POR JORGE EBRO
Víctor Mesa es la controversia misma. Un hombre capaz de alarmar y admirar en menos de un minuto, que lleva los sentimientos en la manga del uniforme y rompe los moldes de lo deportivamente aceptable, pero este jueves tuvo uno de esos gestos que no se olvidarán nunca por venir de quién viene y por lo poco que se hace.
Sucedió el jueves durante el tercer partido de la semifinal cubana entre Industriales y Las Tunas, cuando un grupo de aficionados comenzó a gritar el siniestro adjetivo de “palestinos” a los jugadores orientales, una palabra tantas veces dicha y tan pocas veces rebatida en los estadios cubanos. Una asignatura pendiente que en Mesa encuentra un detente.
Mesa, al escuchar los gritos, salió de su cueva y les pidió a esos exaltados, que no eran pocos, y que nunca han sido pocos, que se guardaran el insulto. No debió ser él. Esa tarea prohibitiva les correspondía a otros, pero que bueno que fue él, con su innegable estatura en la pelota cubana para pedir lo humano y lo divino, y en este caso lo moralmente necesario. ¿Qué hubiera pasado si el gesto de calma y silencio hubiera venido del manager contrario? ¿De cualquier otro manager? ¿Habrían hecho caso?
Esto no es de ahora, viene de largo.
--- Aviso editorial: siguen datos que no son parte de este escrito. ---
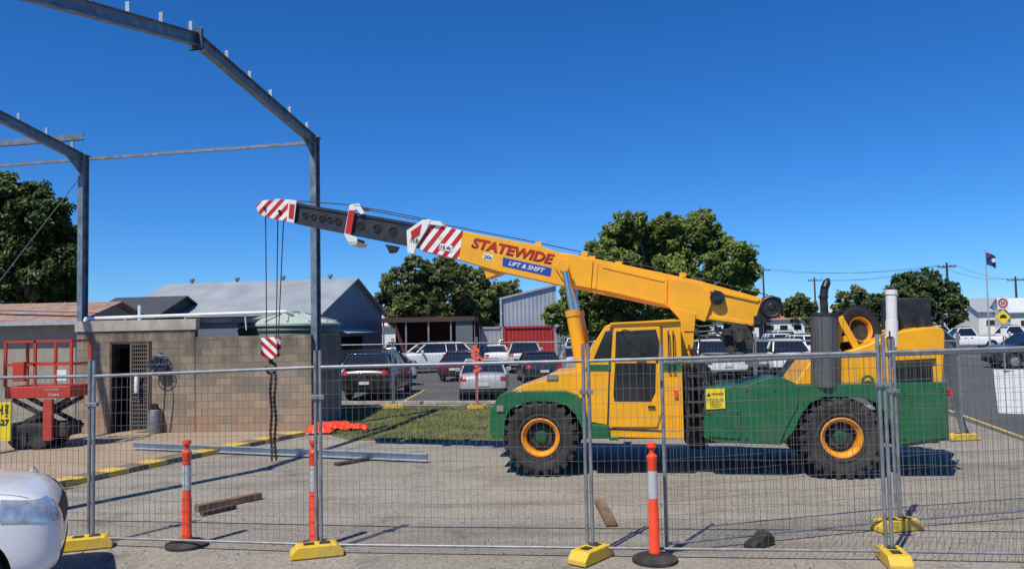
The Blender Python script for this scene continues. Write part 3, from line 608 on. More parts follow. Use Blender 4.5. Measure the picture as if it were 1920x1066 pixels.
b=MB(); q=[cq(1150,606,.08),cq(1276,600,.08)]; b.beam(q[0]+V((-.05,.0,0)),q[1]+V((.05,0,.0)),.12,.03); b.build("rain_gutter",YEL,cab,True)
b=MB(); b.tube([cq(1165,622,.05),cq(1170,618,-.1),cq(1190,622,-.15)],.012); b.box(cq(1192,648,-.16),(.15,.05,.34)); b.tube([cq(1190,622,-.15),cq(1192,635,-.16)],.012); b.build("mirror",BLK,cab,True,bevel=.01)
b=MB()
for u in (1253,1262): b.tube([cq(u,620,.04),cq(u,628,.0),cq(u+2,690,.0),cq(u+2,700,.06)],.012)
b.build("grab_rail",BLK,cab,True)
b=MB(); b.box(cq(1268,738,.06),(.06,.03,.12)); b.build("side_lamp",[ORG],cab,True)
b=MB(); CP(b,[(1102,795),(1142,799),(1142,822),(1110,822)],.01,.5); CP(b,[(1142,819),(1160,819),(1160,825),(1142,825)],.03,.5); b.build("step",GRN,cr,True,bevel=.01)
for wa,wb2 in ((.85,1.0),(1.55,1.7)):
    b=MB(); CP(b,[(1252,573),(1305,588),(1300,640),(1296,700),(1290,780),(1278,780),(1276,600)],wa,wb2); b.build("boom_support",YEL,cr,True,bevel=.01)
b=MB(); CP(b,[(1285,690),(1300,690),(1303,835),(1285,830)],.5,2.0); CP(b,[(1303,740),(1325,740),(1325,830),(1303,835)],.8,1.7)
for i in range(5): b.box(cq(1305,705+i*24,.2),(.28,.12,.03))
for u in (1291,1318): b.beam(cq(u,690,.2),cq(u,815,.2),.03,.03)
b.cyl(cq(1308,700,1.2),cq(1308,840,1.2),.14)
b.build("articulation_joint",DRK,cr,True)
b=MB()
for k_ in range(9):
    u0=1290+k_*5; b.tube([cq(u0,640+6*k_,.9),cq(u0+12,690+5*k_,.6+.05*k_),cq(u0+6,740,.7),cq(u0+25-3*k_,770,.8)],.018,6)
b.build("hydraulic_hose",BLK,cr,True)
b=MB(); b.tube([cq(1283,622,.2),cq(1312,622,.2),cq(1312,720,.2)],.014); b.tube([cq(1283,655,.2),cq(1312,655,.2)],.012); b.tube([cq(1312,640,.2),cq(1312,640,1.6)],.012); b.build("hand_rail",BLK,cr,True)
b=MB()
rb=[(1322,728),(1395,724),(1440,708),(1470,708),(1500,722),(1775,716),(1781,824),(1684,839),(1674,806),(1664,778),(1646,757),(1620,744),(1545,744),(1520,755),(1502,778),(1490,806),(1466,833),(1345,829),(1320,820)]
CP(b,rb,.05,.6); CP(b,rb,1.9,2.45); CP(b,[(1325,726),(1395,722),(1440,710),(1470,710),(1500,724),(1770,718),(1770,742),(1500,745),(1325,760)],.6,1.9); CP(b,[(1690,742),(1776,742),(1778,822),(1690,830)],.6,1.9)
b.build("rear_body",GRN,cr,True,bevel=.012)
for pl in ([(1392,726),(1500,724),(1496,760),(1475,800),(1462,832),(1395,830)],[(1688,730),(1774,724),(1776,820),(1690,832)],[(1325,770),(1388,768),(1388,822),(1328,818)]):
    b=MB(); CP(b,pl,.022,.05); b.build("side_panel",GRN,cr,True,bevel=.008)
b=MB()
for u,v in ((1400,732),(1452,732),(1400,822),(1452,824),(1330,776),(1382,774),(1695,738),(1768,732),(1695,822),(1768,814)): b.cyl(cq(u,v,.01),cq(u,v,.022),.018,None,6)
b.build("panel_bolts",DRK,cr,True)
b=MB(); CP(b,[(1490,722),(1500,704),(1512,687),(1524,674),(1545,668),(1575,662),(1605,653),(1630,644),(1655,633),(1680,623),(1705,617),(1735,613),(1760,612),(1768,615),(1772,624),(1772,650),(1768,717)],.28,2.2); b.build("engine_cover",YEL,cr,True,bevel=.03)
b=MB(); CP(b,[(1649,646),(1651,646),(1652,718),(1650,718)],.272,.29); b.build("cover_seam",DRK,cr,True)
b=MB(); CP(b,[(1678,684),(1748,680),(1750,716),(1678,717)],.25,.285); b.build("engine_grille",BLK,cr,True)
b=MB()
for i in range(9): CP(b,[(1680,686+i*3.6),(1747,682+i*3.6),(1747,683.2+i*3.6),(1680,687.2+i*3.6)],.235,.25)
CP(b,[(1672,676),(1755,671),(1755,675),(1672,680)],.22,.285); b.build("grille_slats",DRK,cr,True)
PERF=BLK.copy(); PERF.name="perforated_guard"; t_=PERF.node_tree; v_=t_.nodes.new('ShaderNodeTexVoronoi'); v_.inputs['Scale'].default_value=30; v_.inputs['Randomness'].default_value=.0
tc_=[x for x in t_.nodes if x.type=='TEX_COORD'][0]; t_.links.new(tc_.outputs['Object'],v_.inputs['Vector'])
r_=t_.nodes.new('ShaderNodeValToRGB'); r_.color_ramp.elements[0].color=(.004,.004,.004,1); r_.color_ramp.elements[1].color=(.1,.1,.1,1); r_.color_ramp.elements[0].position=.3; r_.color_ramp.elements[1].position=.4
t_.links.new(v_.outputs['Distance'],r_.inputs[0]); t_.links.new(r_.outputs[0],t_.nodes['Principled BSDF'].inputs['Base Color'])
b=MB(); b.cyl(cq(1546,588,.2),cq(1546,724,.2),.22,None,32); ex=b.build("exhaust_guard",PERF,cr,True)
b=MB(); b.cyl(cq(1546,592,.2),cq(1546,586,.2),.23,None,32); pts=[cq(1546,588,.2),cq(1544,556,.2),cq(1546,540,.2),cq(1550,530,.24),cq(1553,523,.28)]; b.tube(pts[:4],.065,14); b.cyl(pts[3],pts[4],.065,.03,14); b.cyl(pts[1]-V((0,0,.02)),pts[1]+V((0,0,.02)),.08,None,14); b.build("exhaust_pipe",BLK,ex,True)
# spare wheel standing nearly upright behind an A-shaped yellow bracket
o_=cq(1606,620,.9); ax_=V((.34,-.9,.22)); SRB=mat("spare_rubber",(.014,.014,.014),.8,0,.2,5,bump=.2)
b=MB(); b.lathe(o_,ax_,[(.22,-.12),(.3,-.16),(.38,-.15),(.42,-.1),(.42,.1),(.38,.15),(.3,.16),(.22,.12)],40,closed=True)
xx_,yy_,zz_=basis(ax_)
for i in range(28):
    a=2*math.pi*i/28; rd=xx_*math.cos(a)+yy_*math.sin(a); tg=-xx_*math.sin(a)+yy_*math.cos(a); b.beam(o_+rd*.425-zz_*.13+tg*.02,o_+rd*.425+zz_*.13-tg*.02,.05,.035,0,rd)
sp_=b.build("spare_wheel",SRB,cr,True)
b=MB(); b.lathe(o_,ax_,[(.225,.13),(.205,.12),(.19,.04)],30); b.build("rim",RIMY,sp_,True)
b=MB(); b.lathe(o_,ax_,[(.19,.05),(.1,.03),(0,.03)],30); b.build("disc",DRK,sp_,True)
b=MB(); A1=cq(1566,668,.4);A2=cq(1577,594,.4);A3=cq(1608,656,.4); b.beam(A1,A2,.08,.11); b.beam(A2+V((-.03,0,0)),A3,.08,.11); b.beam(cq(1571,636,.4),cq(1597,634,.4),.05,.1); b.build("spare_wheel_bracket",YEL,cr,True,bevel=.008)
b=MB(); b.cyl(cq(1672,650,.35),cq(1672,600,.35),.1,None,18); b.cyl(cq(1672,600,.35),cq(1671,548,.35),.088,None,18); b.cyl(cq(1671,552,.35),cq(1671,543,.35),.1,None,18); b.build("air_intake",WHT,cr,True)
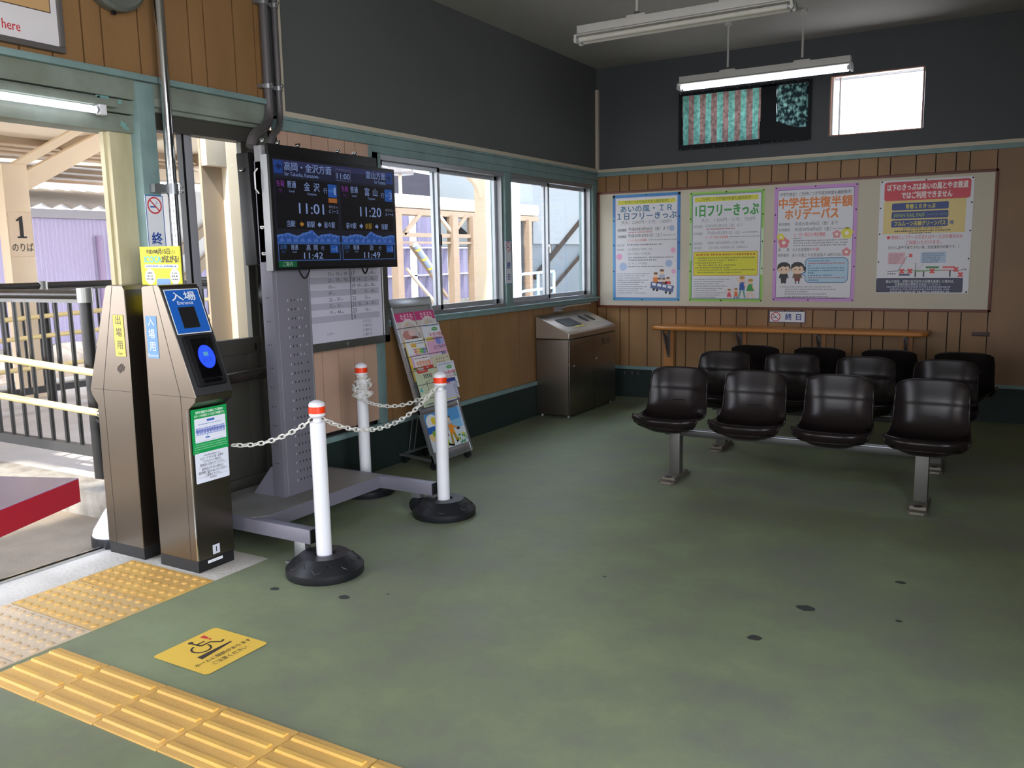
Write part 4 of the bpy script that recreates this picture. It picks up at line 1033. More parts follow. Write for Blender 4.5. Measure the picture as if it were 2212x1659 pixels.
# picture panel at the foot
s = Sheet(.43, .262, 100, (86, 160, 220), .002, rough=.25); H = s.DH
s.rect(0, H*.32, 100, H*.62, (140, 196, 232), .5); s.rect(0, H*.55, 100, H, (214, 226, 232), .7)
s.ell(20, H*.22, 15, H*.2, (236, 240, 240), 1); s.ell(24, H*.2, 5.5, H*.1, (232, 206, 60), 2)
s.rect(3, H*.34, 32, H*.52, (40, 104, 190), 1.5); s.ell(20, H*.6, 16, H*.14, (236, 206, 146), 1.2); s.rect(14, H*.46, 22, H*.6, (130, 180, 60), 2.5)
s.ell(44, H*.18, 5, 5, (236, 200, 170), 2); s.poly([(39, H*.25), (49, H*.25), (52, H*.55), (37, H*.55)], (36, 40, 60), 2); s.poly([(38, H*.53), (51, H*.53), (54, H*.7), (36, H*.7)], (128, 34, 60), 3); s.poly([(36, H*.7), (48, H*.7), (53, H*.95), (46, H*.96)], (190, 210, 60), 2.2); s.line([(47, H*.9), (56, H*.96)], 3.4, (26, 26, 30), 3)
s.ell(64, H*.3, 4.2, 5.4, (238, 206, 180), 3); s.ell(64, H*.24, 4.8, 4, (70, 50, 40), 2.5); s.poly([(59, H*.4), (69, H*.4), (72, H*.66), (58, H*.66)], (236, 150, 50), 2.5); s.line([(68, H*.45), (82, H*.56)], 3, (236, 150, 50), 3); s.line([(58, H*.46), (50, H*.38)], 3, (236, 150, 50), 3); s.ell(83, H*.57, 5, 2.4, (60, 60, 66), 3)
s.poly([(58, H*.66), (64, H*.66), (62, H*.95), (56, H*.92)], (176, 146, 60), 2.6); s.poly([(65, H*.66), (72, H*.66), (76, H*.86), (70, H*.9)], (176, 146, 60), 2.6); s.line([(55, H*.95), (62, H*.97)], 3, (26, 26, 30), 3); s.line([(70, H*.9), (78, H*.86)], 3, (26, 26, 30), 3)
rnd = random.Random(3)
for i in range(26): s.ell(76+rnd.uniform(0, 22), H*(.72+rnd.uniform(0, .25)), rnd.uniform(1.2, 3.4), rnd.uniform(1, 2.6), rnd.choice([(60, 140, 90), (90, 160, 80), (200, 210, 90), (80, 150, 150)]), 2+i*.05)
kid(s.build('picture_panel', P0+RU*.02+RV*.068-RN*0+RU.cross(RV)*.001, RU, RV), rk)

def leaflet(u0, u1, vt, vb, depth, base, fn, label, tilt=0., cat='leaflet', thick=.003):
    w = u1-u0; s = Sheet(w, vt-vb, 100, base, thick, rough=.4); fn(s, s.DH)
    n = RU.cross(RV); O = P0+RU*u0+RV*vb+n*depth
    Vv = (RV+n*tilt).normalized()
    o = s.build('leaflet', O, RU, Vv); tag(o, label, cat, 'leaflets in the rack'); return o
mg = (196, 40, 116)
def mag(s, H):
    s.rect(0, 0, 100, H*.26, mg, 1); s.text('わまろち', 58, H*.13, 24, (245, 225, 235), bold=.01, w=62); s.ring(60, H*.62, 44, 9, (220, 212, 206), 1.5, a0=180, a1=360); s.ring(60, H*.62, 30, 6, (200, 186, 180), 1.6, a0=180, a1=360)
    s.poly([(44, H*.36), (50, H*.3), (56, H*.4)], (224, 190, 90), 2); s.ell(42, H*.66, 28, H*.13, (196, 130, 126), 2); s.ell(62, H*.6, 16, H*.10, (224, 190, 190), 2.5); s.ell(72, H*.8, 22, H*.10, (120, 70, 60), 2.6); s.ell(34, H*.85, 26, H*.08, (60, 44, 44), 2.7)
leaflet(.015, .228, 1.04, .80, .012, (206, 196, 192), mag, 'magenta headed leaflet at the top of the rack, nearer the display stand')
leaflet(.237, .46, 1.04, .80, .012, (206, 196, 192), mag, 'magenta headed leaflet at the top of the rack, nearer the corner')
def oval(s, H):
    s.dash(8, 92, 7, 5, (150, 170, 200), 2); s.ell(66, 20, 17, 6, (70, 160, 80), 2); s.dash(56, 76, 20, 3, (210, 236, 210), 3)
    s.text('｢あい便｣の回数', 62, 38, 12, (214, 60, 90), bold=.02, w=70); s.text('キャンペーン', 56, 52, 12, (214, 60, 90), bold=.02, w=72); s.text('ご案内', 66, 65, 10, (90, 60, 90), bold=.02)
    s.rect(2, H*.8, 98, H*.82, (120, 150, 200), 2); s.ell(90, H*.5, 12, 8, (170, 210, 190), 1)
leaflet(.262, .47, .942, .72, .018, (226, 230, 238), oval, 'white leaflet with a green oval, tucked under the magenta ones', .03)
def crown(s, H):
    s.rect(4, 0, 96, H*.45, (232, 236, 238), 1); s.poly([(28, 26), (24, 12), (34, 18), (40, 8), (46, 18), (56, 12), (52, 28)], (222, 176, 60), 2)
    for t, x, c in (('王', 42, (216, 70, 70)), ('国', 58, (226, 190, 50)), ('検', 74, (90, 180, 90)), ('定', 89, (90, 110, 190))): s.text(t, x, 42, 22, c, bold=.04)
    s.dash(50, 92, 16, 3, (120, 120, 120), 2); s.poly([(4, H*.40), (30, H*.5), (4, H*.7)], (236, 196, 60), 2); s.poly([(96, H*.36), (82, H*.46), (96, H*.56)], (236, 196, 60), 2)
    s.dash(20, 84, H*.53, 8, (80, 50, 40), 3); s.rect(0, H*.6, 100, H, (226, 180, 66), 1)
leaflet(.030, .250, .851, .56, .020, (226, 196, 110), crown, 'leaflet with a small gold crown and rainbow lettering')
def area(s, H):
    s.rect(0, 0, 100, H*.6, (228, 176, 206), 1); s.rect(0, 0, 40, H*.12, (232, 214, 110), 2); s.ell(74, H*.16, 26, H*.12, (170, 180, 226), 2); s.text('エリアＭＡＰ', 64, H*.34, 15, (70, 70, 130), bold=.02, w=66); s.ell(64, H*.15, 13, 12, (130, 140, 220), 3)
    s.rect(0, H*.56, 62, H, (216, 222, 236), 1.5); s.rrect(62, H*.52, 88, H*.98, 8, (80, 140, 206), 2.5); s.ell(76, H*.62, 6, 8, (214, 120, 100), 3)
leaflet(.270, .482, .847, .62, .022, (214, 214, 230), area, 'pink and lilac area map leaflet')
def junior(s, H):
    s.rect(0, 0, 100, H, (222, 190, 220), .6); s.rect(10, 6, 96, H, (238, 230, 234), 1); s.dash(16, 90, 14, 4, (120, 100, 130), 2); s.text('中学生往復', 56, 32, 20, (222, 140, 80), bold=.03, w=76); s.text('ホリデー', 58, 54, 20, (222, 140, 80), bold=.03, w=60); s.rect(2, H*.2, 7, H, (200, 160, 210), 1.2)
leaflet(.046, .258, .741, .60, .028, (236, 226, 232), junior, 'pink edged leaflet with orange lettering in the rack')
def beige(s, H):
    s.rect(0, 0, 100, H, (214, 208, 182), 1)
    for i in range(4):
        s.ell(28+i*13, 13, 2, 3.4, (120, 86, 50), 2); s.ell(25+i*13, 24, 2, 4, (160, 110, 70), 2)
    s.dash(82, 92, 10, 3, (90, 90, 90), 2); s.dash(60, 92, 34, 2, (120, 120, 110), 2)
leaflet(.262, .476, .712, .56, .028, (214, 208, 182), beige, 'beige leaflet sprinkled with small brown marks')
def mapl(s, H):
    s.rect(0, 0, 100, H*.06, (90, 120, 60), 1); s.rrect(12, 2, 66, H*.16, 6, (206, 60, 50), 2); s.rrect(50, 0, 98, H*.09, 4, (206, 60, 50), 1.8)
    s.rrect(18, 6, 48, H*.06, 4, (240, 236, 226), 3); s.rrect(62, 4, 76, H*.06, 3, (240, 236, 226), 3); s.dash(24, 60, H*.10, 4, (240, 200, 190), 3)
    for i in range(5): s.line([(40+i*8.5, H*.20), (42+i*8.5, H*.31)], 4, (50, 56, 50), 3)
    s.line([(10, H*.52), (40, H*.42), (64, H*.36), (96, H*.38)], 1.2, (130, 130, 100), 2); s.line([(60, H*.34), (58, H*.9)], 1.2, (180, 130, 80), 2); s.rect(4, H*.54, 16, H*.62, (90, 190, 200), 2); s.rect(72, H*.2, 78, H*.23, (206, 60, 50), 3)
    s.dash(14, 50, H*.95, 6, (80, 90, 130), 3); s.dash(60, 96, H*.95, 6, (80, 90, 130), 3); s.dash(70, 92, H*.44, 4, (190, 90, 90), 3)
leaflet(.030, .258, .653, .378, .032, (204, 214, 182), mapl, 'pale green map leaflet with red speech bubbles')
leaflet(.285, .49, .655, .46, .034, (224, 228, 238), oval, 'white leaflet with a green oval, low in the rack behind the barrier post', .04)
def ttl(s, H):
    s.rect(0, 0, 100, H*.16, (50, 70, 160), 1); s.dash(30, 60, H*.20, 7, (200, 60, 90), 3)
    for i in range(7): s.rect(4, H*(.28+i*.08), 94, H*(.285+i*.08), (150, 156, 180), 2); s.dash(78, 92, H*(.31+i*.08), 3, (90, 96, 130), 3)
    s.rect(0, H*.86, 100, H*.9, (226, 206, 90), 2); s.dash(78, 94, H*.94, 6, (90, 96, 130), 3); s.frame(0, 0, 100, H, 3, (60, 70, 110), 1)
leaflet(.262, .450, .535, .375, .040, (206, 210, 232), ttl, 'blue headed timetable leaflet at the bottom of the rack', .02)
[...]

Todavía recuerdo una final de Henequeneros contra Santiago de Cuba en Matanzas, donde el estadio repleto gritaba “palestinos, palestinos”, a un equipos que contenía, entre otros, a Antonio Pacheco y Orestes Kindelán. Y lo recuerdo también en La Habana a pleno pulmón. No sé si quizá ahora sea menos intenso, pero lo del jueves demostró que esa complicada asignación geográfica basada en el Medio Oriente aún sigue en boca de algunos.
El cubano es uno de los pueblos menos racistas que pueblan la tierra, pero gracias a esa ligereza de pensamiento que tan bien detallara Jorge Mañach en su memorable “Indagación sobre el Choteo”, no solemos pensar en los actos y sus consecuencias. Hablo de las relaciones humanas a un nivel más bajo y directo, y no de las adulteradas visiones de cierta prensa oficial.
Decirle palestino a un pelotero del Oriente del país en un estadio, como se le puede señalar a un ciudadano común que llega a la capital en busca de nuevos horizontes puede ser tan detestable como el desdén de unas naciones a otras, aunque el plano sea más personal y reducido. La culpa es la misma de grande.
No digo que sea la gran mayoría de la afición. Sin embargo, el grupo de gritones suele arrastrar a la masa, contagiada y adormecida en su razonamiento, llevada a remolques por el que más alto habla y el que menos piensa. Y así el grito de unos pocos se convierte en coro vil.
A mí, un ratón de estadios, nunca me gustó, pero reconozco que en aquellos años de las décadas de los 80 y 90 tampoco hice nada para aplacarlo, ni tampoco recuerdo -a lo mejor se me escapó- algo profundo sobre el tema en los medios de comunicación. Cuando se trataba, las pocas veces, era con pinzas trémulas, como algo que uno no quiere ver. Aunque esté ahí.
Era como si el béisbol nos cegara con su resplandor, algo que puede pasar ahora que la afición ha vuelto a los estadios y la pelota vibra con renovada fuerza en la isla y se le hizo la despedida a un grande como Carlos Tabares.
Se podrá decir que se grita sin ánimo de ofender y se trata cuando menos de una manera de desestabilizar al oponente, que el cubano es bueno por naturaleza. A veces no hay nada más cruel que un acto del cual no se tiene conciencia.
Menos mal que Víctor Mesa sí la tenía. Y mejor aún que tuvo un gesto inolvidable para que llegue el día en que ningún cubano debe ser visto como un desterrado, nosotros que estamos tan acostumbrados a estar por todas partes y en tierra ajena.